#### EXERCISE PROMPT
Do not copy the pictures; transcribe all other material exactly.

#### GIVEN MATERIAL
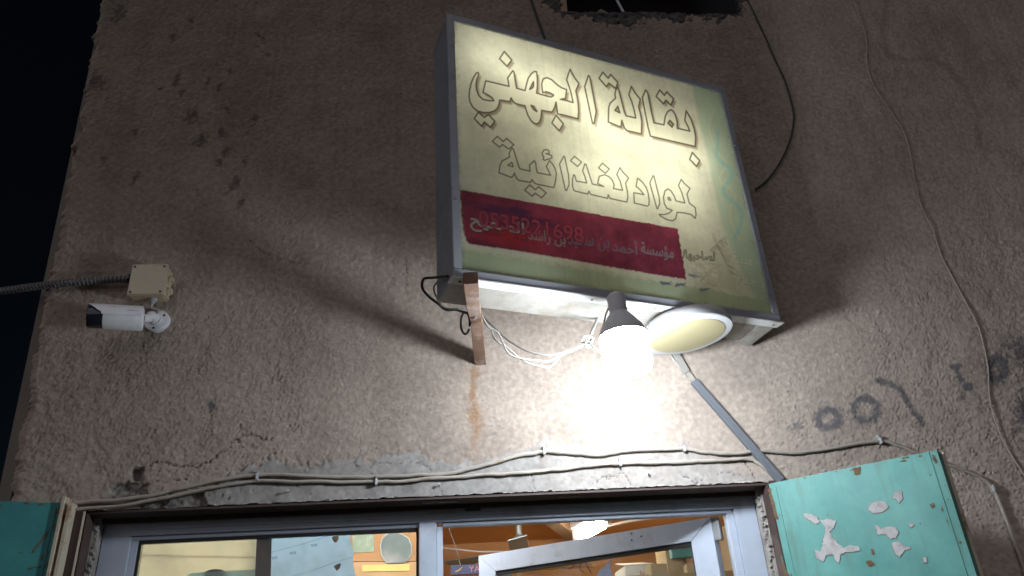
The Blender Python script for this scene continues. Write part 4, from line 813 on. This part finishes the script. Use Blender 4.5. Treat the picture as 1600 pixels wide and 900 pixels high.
# cables over the doorway
OFF = -0.011
def wall_cable(name, pxs, r, m, label, clips):
    pth = smooth_path([W(x, y, OFF) for x, y in pxs], 5); wob = low_noise((4, len(pth)), 0.02, 0.15)
    pth = [p_ + np.array([0, 0.0006 * wob[1, i], 0.0011 * wob[0, i]]) for i, p_ in enumerate(pth)]
    o = tag(MB().tube(pth, [r * (1 + 0.05 * w_) for w_ in wob[2]], 9).build(name, m, smooth=True), label, 'cable')
    for (x, y, w_) in clips:
        p = W(x, y, OFF - 0.001); b = MB(); b.box(p[0] - .0035, p[0] + .0035, -.0215, -.002, p[2] - .010, p[2] + .010).box(p[0] - .003, p[0] + .003, -.016, -.002, p[2] + .010, p[2] + .019)
        k = b.build('cable_clip', 'pale_plastic', None, bevel=.0015); k.parent = o; k.location = k.location - o.location
        nl = MB().lathe([(0, .0028), (.004, .0028)], (p[0], -.016, p[2] + .015), (0, -1, 0), 8).build('nail', 'steel', None); nl.parent = k; nl.location = nl.location - o.location - k.location
    return o
wall_cable('lintel_cable', [(110,787),(180,782),(245,772),(310,757),(370,746),(430,742),(500,744),(570,745),(640,742.5),(690,741),(740,732),(790,717),(835,708),(850,706),(890,708),(937,711),(980,705),(1025,702),(1069,701),(1102,706),(1140,708),(1180,705),(1215,705.5),(1252,707),(1312,698),(1374,689),(1400,695),(1428,706),(1465,719),(1496,731),(1532,746),(1550,762),(1570,806),(1598,884),(1606,920)], 0.0059, 'cable', 'upper dusty cable clipped across the wall above the doorway', [(402,745,1),(850,706,1),(1069,701,1),(1375,689,1),(1551,763,1)])
wall_cable('lintel_cable', [(113,797),(200,788),(280,773),(350,758),(400,752),(460,752),(520,752.5),(588,753),(620,752),(660,749),(720,745),(769,741),(818,738),(860,735),(890,732),(940,725.5),(969,724),(1040,723),(1090,721),(1127,719),(1165,717),(1178,720),(1190,728),(1206,739),(1222,751),(1236,765)], 0.0054, 'cable', 'lower rust-marked cable along the top of the doorway', [(588,753,1),(969,724,1)])
for x, y, lab in ((688, 758, 'white-headed nail in the plaster below the cables above the mullion'), (452, 768, 'nail sticking out of the plaster over the left window pane'), (1015, 740, 'nail in the grey plaster over the open door leaf')):
    p = W(x, y, -0.012); tag(MB().lathe([(0, .0016), (.020, .0016), (.0202, .0042), (.0225, .0040)], (p[0], 0.004, p[2]), (-.12, -1, .15), 10).build('nail', 'pale_plastic'), lab, 'nail')
cord('thin_wire', [W(x, y, -.006) for x, y in [(1331,-14),(1333,0),(1353,58),(1355,102),(1367,138),(1391,173),(1413,209),(1424,249),(1429,284),(1442,329),(1458,360),(1471,400),(1505,465),(1528,510),(1537,540),(1544,577),(1546,620),(1555,657),(1572,697),(1600,742),(1612,760)]], 0.0024, 'cable', 'thin tan wire wandering down the right side of the wall', 6, 5, 'wire')
cord('black_wire', [W(x, y, Y_) for x, y, Y_ in [(1158,-20,-.006),(1168,0,-.006),(1190,45,-.006),(1210,90,-.006),(1228,130,-.007),(1239,170,-.008),(1240,190,-.008),(1234,220,-.008),(1218,255,-.008),(1198,282,-.008),(1180,296,-.010)]], 0.0032, 'rubber', 'black wire curving down the wall right of the sign', 7, 6, 'wire')
cord('black_cable', [W(x, y, -.007) for x, y in [(822,-30),(830,0),(842,35),(853,66),(862,95)]], 0.005, 'rubber', 'short black cable running down behind the top of the sign', 7, 5, 'cable')
# trunking below the lamp
ta, tb, tm_ = W(1052, 552, 0.0), W(1217, 753, 0.0), W(1082, 598, 0.0)
td = (tb - ta) / np.linalg.norm(tb - ta); tsd = np.array([td[2], 0, -td[0]]); tsd = tsd if tsd[0] > 0 else -tsd
trk = empty('cable_trunking', tm_, 'grey cable trunking strip slanting from behind the round lamp to the shutter', 'trunking')
def tbox(a, b, w0, w1, y0, y1): return MB().obox(a + tsd * w0 + np.array([0, y0, 0]), b - a, tsd * (w1 - w0), np.array([0, y1 - y0, 0]))
tbox(tm_, tb, -.0125, .0125, -.022, -.006).build('trunking_base', 'trunk', trk, bevel=.001)
tbox(tm_, tb, -.0085, -.0045, -.0245, -.0222).build('ridge', 'trunk', trk); tbox(tm_, tb, .003, .0075, -.0245, -.0222).build('ridge', 'trunk', trk)
tbox(ta, tm_ - td * .035, -.0115, .0115, -.020, -.005).build('upper_trunking', 'sheet_white', trk, bevel=.001)
tbox(tm_ - td * .034, tm_ - td * .001, -.006, .010, -.018, -.005).build('joint', 'cable', trk, bevel=.002)
cord('thin_white_wire', [W(x, y, -.010) for x, y in [(1045,550),(1049,557),(1057,568),(1064,577),(1069,585),(1072,591),(1079,593)]], 0.0028, 'cable_white', 'thin white wire beside the top of the trunking under the lamp', 6, 5, 'wire')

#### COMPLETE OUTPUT
The Blender Python script for this scene continues. Write part 4, from line 813 on. This part finishes the script. Use Blender 4.5. Treat the picture as 1600 pixels wide and 900 pixels high.
# cables over the doorway
OFF = -0.011
def wall_cable(name, pxs, r, m, label, clips):
    pth = smooth_path([W(x, y, OFF) for x, y in pxs], 5); wob = low_noise((4, len(pth)), 0.02, 0.15)
    pth = [p_ + np.array([0, 0.0006 * wob[1, i], 0.0011 * wob[0, i]]) for i, p_ in enumerate(pth)]
    o = tag(MB().tube(pth, [r * (1 + 0.05 * w_) for w_ in wob[2]], 9).build(name, m, smooth=True), label, 'cable')
    for (x, y, w_) in clips:
        p = W(x, y, OFF - 0.001); b = MB(); b.box(p[0] - .0035, p[0] + .0035, -.0215, -.002, p[2] - .010, p[2] + .010).box(p[0] - .003, p[0] + .003, -.016, -.002, p[2] + .010, p[2] + .019)
        k = b.build('cable_clip', 'pale_plastic', None, bevel=.0015); k.parent = o; k.location = k.location - o.location
        nl = MB().lathe([(0, .0028), (.004, .0028)], (p[0], -.016, p[2] + .015), (0, -1, 0), 8).build('nail', 'steel', None); nl.parent = k; nl.location = nl.location - o.location - k.location
    return o
wall_cable('lintel_cable', [(110,787),(180,782),(245,772),(310,757),(370,746),(430,742),(500,744),(570,745),(640,742.5),(690,741),(740,732),(790,717),(835,708),(850,706),(890,708),(937,711),(980,705),(1025,702),(1069,701),(1102,706),(1140,708),(1180,705),(1215,705.5),(1252,707),(1312,698),(1374,689),(1400,695),(1428,706),(1465,719),(1496,731),(1532,746),(1550,762),(1570,806),(1598,884),(1606,920)], 0.0059, 'cable', 'upper dusty cable clipped across the wall above the doorway', [(402,745,1),(850,706,1),(1069,701,1),(1375,689,1),(1551,763,1)])
wall_cable('lintel_cable', [(113,797),(200,788),(280,773),(350,758),(400,752),(460,752),(520,752.5),(588,753),(620,752),(660,749),(720,745),(769,741),(818,738),(860,735),(890,732),(940,725.5),(969,724),(1040,723),(1090,721),(1127,719),(1165,717),(1178,720),(1190,728),(1206,739),(1222,751),(1236,765)], 0.0054, 'cable', 'lower rust-marked cable along the top of the doorway', [(588,753,1),(969,724,1)])
for x, y, lab in ((688, 758, 'white-headed nail in the plaster below the cables above the mullion'), (452, 768, 'nail sticking out of the plaster over the left window pane'), (1015, 740, 'nail in the grey plaster over the open door leaf')):
    p = W(x, y, -0.012); tag(MB().lathe([(0, .0016), (.020, .0016), (.0202, .0042), (.0225, .0040)], (p[0], 0.004, p[2]), (-.12, -1, .15), 10).build('nail', 'pale_plastic'), lab, 'nail')
cord('thin_wire', [W(x, y, -.006) for x, y in [(1331,-14),(1333,0),(1353,58),(1355,102),(1367,138),(1391,173),(1413,209),(1424,249),(1429,284),(1442,329),(1458,360),(1471,400),(1505,465),(1528,510),(1537,540),(1544,577),(1546,620),(1555,657),(1572,697),(1600,742),(1612,760)]], 0.0024, 'cable', 'thin tan wire wandering down the right side of the wall', 6, 5, 'wire')
cord('black_wire', [W(x, y, Y_) for x, y, Y_ in [(1158,-20,-.006),(1168,0,-.006),(1190,45,-.006),(1210,90,-.006),(1228,130,-.007),(1239,170,-.008),(1240,190,-.008),(1234,220,-.008),(1218,255,-.008),(1198,282,-.008),(1180,296,-.010)]], 0.0032, 'rubber', 'black wire curving down the wall right of the sign', 7, 6, 'wire')
cord('black_cable', [W(x, y, -.007) for x, y in [(822,-30),(830,0),(842,35),(853,66),(862,95)]], 0.005, 'rubber', 'short black cable running down behind the top of the sign', 7, 5, 'cable')
# trunking below the lamp
ta, tb, tm_ = W(1052, 552, 0.0), W(1217, 753, 0.0), W(1082, 598, 0.0)
td = (tb - ta) / np.linalg.norm(tb - ta); tsd = np.array([td[2], 0, -td[0]]); tsd = tsd if tsd[0] > 0 else -tsd
trk = empty('cable_trunking', tm_, 'grey cable trunking strip slanting from behind the round lamp to the shutter', 'trunking')
def tbox(a, b, w0, w1, y0, y1): return MB().obox(a + tsd * w0 + np.array([0, y0, 0]), b - a, tsd * (w1 - w0), np.array([0, y1 - y0, 0]))
tbox(tm_, tb, -.0125, .0125, -.022, -.006).build('trunking_base', 'trunk', trk, bevel=.001)
tbox(tm_, tb, -.0085, -.0045, -.0245, -.0222).build('ridge', 'trunk', trk); tbox(tm_, tb, .003, .0075, -.0245, -.0222).build('ridge', 'trunk', trk)
tbox(ta, tm_ - td * .035, -.0115, .0115, -.020, -.005).build('upper_trunking', 'sheet_white', trk, bevel=.001)
tbox(tm_ - td * .034, tm_ - td * .001, -.006, .010, -.018, -.005).build('joint', 'cable', trk, bevel=.002)
cord('thin_white_wire', [W(x, y, -.010) for x, y in [(1045,550),(1049,557),(1057,568),(1064,577),(1069,585),(1072,591),(1079,593)]], 0.0028, 'cable_white', 'thin white wire beside the top of the trunking under the lamp', 6, 5, 'wire')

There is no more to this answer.